> [What is needed] Using the listing below, please gather every line containing the word "from".

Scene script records

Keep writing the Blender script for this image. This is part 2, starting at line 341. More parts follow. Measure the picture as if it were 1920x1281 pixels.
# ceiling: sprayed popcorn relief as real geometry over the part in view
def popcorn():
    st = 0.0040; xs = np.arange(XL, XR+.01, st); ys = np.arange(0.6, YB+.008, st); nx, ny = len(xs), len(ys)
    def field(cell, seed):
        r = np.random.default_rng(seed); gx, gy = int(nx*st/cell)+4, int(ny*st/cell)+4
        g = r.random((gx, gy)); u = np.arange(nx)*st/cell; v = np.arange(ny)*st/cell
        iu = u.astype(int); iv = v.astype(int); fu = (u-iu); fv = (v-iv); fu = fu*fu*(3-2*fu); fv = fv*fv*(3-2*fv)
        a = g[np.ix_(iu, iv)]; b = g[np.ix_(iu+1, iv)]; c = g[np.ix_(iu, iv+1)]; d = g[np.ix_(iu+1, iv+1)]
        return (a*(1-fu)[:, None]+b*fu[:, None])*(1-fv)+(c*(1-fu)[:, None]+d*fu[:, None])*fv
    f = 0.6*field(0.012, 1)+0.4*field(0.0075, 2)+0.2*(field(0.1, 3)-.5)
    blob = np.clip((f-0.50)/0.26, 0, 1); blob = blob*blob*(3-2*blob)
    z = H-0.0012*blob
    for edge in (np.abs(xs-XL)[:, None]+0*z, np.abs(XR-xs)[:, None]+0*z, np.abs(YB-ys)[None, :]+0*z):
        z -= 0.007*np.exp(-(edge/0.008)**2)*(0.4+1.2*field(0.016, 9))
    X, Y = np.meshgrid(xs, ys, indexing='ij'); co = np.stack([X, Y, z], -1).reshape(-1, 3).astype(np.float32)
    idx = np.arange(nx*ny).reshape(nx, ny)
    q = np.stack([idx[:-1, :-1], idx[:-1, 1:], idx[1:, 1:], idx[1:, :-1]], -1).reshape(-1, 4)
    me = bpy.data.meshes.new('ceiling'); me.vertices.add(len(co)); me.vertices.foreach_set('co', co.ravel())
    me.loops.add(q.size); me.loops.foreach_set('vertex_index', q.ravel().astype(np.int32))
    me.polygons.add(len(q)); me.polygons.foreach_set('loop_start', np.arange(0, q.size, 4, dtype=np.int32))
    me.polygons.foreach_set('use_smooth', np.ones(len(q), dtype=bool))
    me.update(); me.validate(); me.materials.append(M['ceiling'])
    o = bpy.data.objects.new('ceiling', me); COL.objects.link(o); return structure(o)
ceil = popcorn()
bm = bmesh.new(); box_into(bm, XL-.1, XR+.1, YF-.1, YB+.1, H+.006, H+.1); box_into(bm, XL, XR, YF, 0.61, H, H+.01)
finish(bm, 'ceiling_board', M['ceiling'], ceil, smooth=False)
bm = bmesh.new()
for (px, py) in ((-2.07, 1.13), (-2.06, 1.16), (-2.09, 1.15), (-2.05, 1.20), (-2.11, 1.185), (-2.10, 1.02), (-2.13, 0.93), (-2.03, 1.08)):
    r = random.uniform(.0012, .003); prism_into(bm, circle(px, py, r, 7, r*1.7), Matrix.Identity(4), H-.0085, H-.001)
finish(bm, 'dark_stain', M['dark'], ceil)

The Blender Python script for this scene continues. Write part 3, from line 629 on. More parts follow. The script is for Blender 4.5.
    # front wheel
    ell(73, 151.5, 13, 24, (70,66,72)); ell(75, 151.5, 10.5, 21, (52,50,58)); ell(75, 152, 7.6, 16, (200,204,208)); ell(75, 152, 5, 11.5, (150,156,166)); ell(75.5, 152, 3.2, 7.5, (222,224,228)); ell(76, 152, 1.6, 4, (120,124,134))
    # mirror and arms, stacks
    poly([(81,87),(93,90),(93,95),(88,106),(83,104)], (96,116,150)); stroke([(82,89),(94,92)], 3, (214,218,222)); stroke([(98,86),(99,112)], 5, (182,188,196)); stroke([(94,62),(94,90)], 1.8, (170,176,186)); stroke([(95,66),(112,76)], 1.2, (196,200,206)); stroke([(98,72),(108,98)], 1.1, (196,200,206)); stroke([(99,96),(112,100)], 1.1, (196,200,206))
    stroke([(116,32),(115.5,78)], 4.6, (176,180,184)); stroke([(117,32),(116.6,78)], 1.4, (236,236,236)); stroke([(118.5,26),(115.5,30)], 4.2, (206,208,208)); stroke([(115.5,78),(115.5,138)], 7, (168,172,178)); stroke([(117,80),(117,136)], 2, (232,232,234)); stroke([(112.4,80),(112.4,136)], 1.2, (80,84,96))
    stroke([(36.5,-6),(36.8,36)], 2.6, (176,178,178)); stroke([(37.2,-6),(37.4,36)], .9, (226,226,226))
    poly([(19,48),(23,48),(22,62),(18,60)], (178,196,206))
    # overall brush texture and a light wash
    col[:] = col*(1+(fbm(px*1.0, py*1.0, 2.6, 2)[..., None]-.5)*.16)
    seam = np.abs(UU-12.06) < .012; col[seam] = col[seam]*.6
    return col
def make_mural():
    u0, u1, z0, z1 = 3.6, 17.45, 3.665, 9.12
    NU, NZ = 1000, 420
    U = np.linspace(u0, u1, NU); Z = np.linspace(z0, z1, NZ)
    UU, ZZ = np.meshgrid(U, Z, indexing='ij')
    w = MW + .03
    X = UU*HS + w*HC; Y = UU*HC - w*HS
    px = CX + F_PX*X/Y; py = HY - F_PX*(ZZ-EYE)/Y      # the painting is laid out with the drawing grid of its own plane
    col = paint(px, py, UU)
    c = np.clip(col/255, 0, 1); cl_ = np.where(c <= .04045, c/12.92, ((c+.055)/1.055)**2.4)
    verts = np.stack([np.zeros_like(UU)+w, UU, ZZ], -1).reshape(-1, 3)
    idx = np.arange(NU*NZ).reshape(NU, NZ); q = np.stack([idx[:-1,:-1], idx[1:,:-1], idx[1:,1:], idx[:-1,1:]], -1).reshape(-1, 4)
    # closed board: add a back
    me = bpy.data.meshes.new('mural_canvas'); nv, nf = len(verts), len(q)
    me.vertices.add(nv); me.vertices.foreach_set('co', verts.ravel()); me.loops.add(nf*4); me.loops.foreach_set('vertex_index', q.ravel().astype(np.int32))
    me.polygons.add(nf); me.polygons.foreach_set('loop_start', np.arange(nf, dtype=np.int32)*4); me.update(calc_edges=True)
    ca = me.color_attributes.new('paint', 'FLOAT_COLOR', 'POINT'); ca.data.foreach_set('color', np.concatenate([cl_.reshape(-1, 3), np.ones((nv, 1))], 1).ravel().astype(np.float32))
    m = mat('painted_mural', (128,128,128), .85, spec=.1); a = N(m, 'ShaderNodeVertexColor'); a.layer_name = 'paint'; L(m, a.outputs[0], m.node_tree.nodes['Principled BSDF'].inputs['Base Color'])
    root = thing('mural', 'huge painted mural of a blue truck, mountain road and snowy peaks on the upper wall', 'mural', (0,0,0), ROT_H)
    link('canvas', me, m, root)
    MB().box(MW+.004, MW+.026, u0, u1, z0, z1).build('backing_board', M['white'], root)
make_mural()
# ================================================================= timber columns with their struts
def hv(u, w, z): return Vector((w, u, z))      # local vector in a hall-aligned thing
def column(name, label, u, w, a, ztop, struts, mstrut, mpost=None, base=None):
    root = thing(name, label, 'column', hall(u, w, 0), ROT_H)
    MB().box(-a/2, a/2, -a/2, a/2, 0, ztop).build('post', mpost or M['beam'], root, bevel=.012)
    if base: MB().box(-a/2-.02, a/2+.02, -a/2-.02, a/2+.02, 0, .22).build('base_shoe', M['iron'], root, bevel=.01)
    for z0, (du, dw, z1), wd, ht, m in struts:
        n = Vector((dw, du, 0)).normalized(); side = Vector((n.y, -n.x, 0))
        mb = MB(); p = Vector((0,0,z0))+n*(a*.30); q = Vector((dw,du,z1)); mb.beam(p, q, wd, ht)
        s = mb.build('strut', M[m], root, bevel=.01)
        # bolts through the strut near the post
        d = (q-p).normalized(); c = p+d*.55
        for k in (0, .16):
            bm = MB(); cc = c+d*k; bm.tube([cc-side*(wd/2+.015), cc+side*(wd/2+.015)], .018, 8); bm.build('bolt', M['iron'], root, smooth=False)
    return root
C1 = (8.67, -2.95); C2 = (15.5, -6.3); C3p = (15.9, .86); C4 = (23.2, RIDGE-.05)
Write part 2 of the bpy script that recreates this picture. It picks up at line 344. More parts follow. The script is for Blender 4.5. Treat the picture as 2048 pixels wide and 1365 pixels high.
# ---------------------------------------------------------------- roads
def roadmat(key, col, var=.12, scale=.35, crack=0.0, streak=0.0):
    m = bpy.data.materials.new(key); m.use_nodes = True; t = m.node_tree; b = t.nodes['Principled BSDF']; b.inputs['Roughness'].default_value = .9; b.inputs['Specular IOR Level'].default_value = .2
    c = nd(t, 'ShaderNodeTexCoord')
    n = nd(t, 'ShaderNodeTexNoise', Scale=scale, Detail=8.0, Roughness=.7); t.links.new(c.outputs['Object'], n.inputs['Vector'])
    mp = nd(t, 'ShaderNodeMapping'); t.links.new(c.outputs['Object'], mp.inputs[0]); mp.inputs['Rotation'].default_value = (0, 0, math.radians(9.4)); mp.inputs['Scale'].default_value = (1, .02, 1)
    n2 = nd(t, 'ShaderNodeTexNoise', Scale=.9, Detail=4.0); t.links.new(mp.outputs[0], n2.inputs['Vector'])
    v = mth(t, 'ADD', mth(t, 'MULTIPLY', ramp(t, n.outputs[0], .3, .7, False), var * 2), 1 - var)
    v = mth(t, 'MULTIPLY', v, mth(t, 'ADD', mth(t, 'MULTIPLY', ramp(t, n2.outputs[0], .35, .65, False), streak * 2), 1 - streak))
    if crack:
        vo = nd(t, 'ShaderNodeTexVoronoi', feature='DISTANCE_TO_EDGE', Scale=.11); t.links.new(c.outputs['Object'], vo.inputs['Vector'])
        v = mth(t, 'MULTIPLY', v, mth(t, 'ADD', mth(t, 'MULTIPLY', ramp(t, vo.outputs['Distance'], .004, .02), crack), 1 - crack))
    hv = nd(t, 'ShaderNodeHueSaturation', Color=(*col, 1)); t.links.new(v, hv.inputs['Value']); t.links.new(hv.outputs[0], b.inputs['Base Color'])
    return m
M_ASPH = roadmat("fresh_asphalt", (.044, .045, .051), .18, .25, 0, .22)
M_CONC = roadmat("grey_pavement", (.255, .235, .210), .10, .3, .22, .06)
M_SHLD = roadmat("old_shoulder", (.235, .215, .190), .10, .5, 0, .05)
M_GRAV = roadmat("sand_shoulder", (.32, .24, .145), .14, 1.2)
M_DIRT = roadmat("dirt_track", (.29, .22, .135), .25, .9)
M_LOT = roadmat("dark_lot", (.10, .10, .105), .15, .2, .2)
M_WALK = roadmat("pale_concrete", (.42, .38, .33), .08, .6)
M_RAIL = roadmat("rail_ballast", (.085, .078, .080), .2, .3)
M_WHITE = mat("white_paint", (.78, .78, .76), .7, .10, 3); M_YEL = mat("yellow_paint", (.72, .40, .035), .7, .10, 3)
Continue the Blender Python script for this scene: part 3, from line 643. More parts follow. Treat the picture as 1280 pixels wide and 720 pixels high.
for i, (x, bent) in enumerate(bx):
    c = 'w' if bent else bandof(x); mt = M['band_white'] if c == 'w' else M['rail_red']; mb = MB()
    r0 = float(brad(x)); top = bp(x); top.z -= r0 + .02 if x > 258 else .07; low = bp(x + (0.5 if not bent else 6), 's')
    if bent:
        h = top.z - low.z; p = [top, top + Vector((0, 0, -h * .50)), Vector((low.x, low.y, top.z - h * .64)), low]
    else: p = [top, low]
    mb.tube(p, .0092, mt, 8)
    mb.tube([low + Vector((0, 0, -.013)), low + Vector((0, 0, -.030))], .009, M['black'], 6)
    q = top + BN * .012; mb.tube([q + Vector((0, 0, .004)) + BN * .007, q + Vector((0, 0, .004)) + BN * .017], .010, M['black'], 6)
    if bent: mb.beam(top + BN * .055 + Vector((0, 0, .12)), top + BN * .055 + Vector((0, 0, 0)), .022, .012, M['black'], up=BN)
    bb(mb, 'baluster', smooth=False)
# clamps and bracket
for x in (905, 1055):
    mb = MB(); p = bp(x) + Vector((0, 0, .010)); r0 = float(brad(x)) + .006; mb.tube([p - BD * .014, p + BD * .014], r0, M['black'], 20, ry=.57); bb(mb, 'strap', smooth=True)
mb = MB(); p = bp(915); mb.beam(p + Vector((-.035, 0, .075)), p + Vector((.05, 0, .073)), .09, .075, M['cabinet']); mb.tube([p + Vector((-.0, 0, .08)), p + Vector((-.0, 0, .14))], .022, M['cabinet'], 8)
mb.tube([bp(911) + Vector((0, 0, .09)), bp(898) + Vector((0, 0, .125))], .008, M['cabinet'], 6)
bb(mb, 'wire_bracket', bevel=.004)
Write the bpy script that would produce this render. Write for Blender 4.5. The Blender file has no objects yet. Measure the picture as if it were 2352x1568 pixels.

> [Expected output]
The Blender Python script for this scene continues. Write part 3, from line 629 on. More parts follow. The script is for Blender 4.5.
Continue the Blender Python script for this scene: part 3, from line 643. More parts follow. Treat the picture as 1280 pixels wide and 720 pixels high.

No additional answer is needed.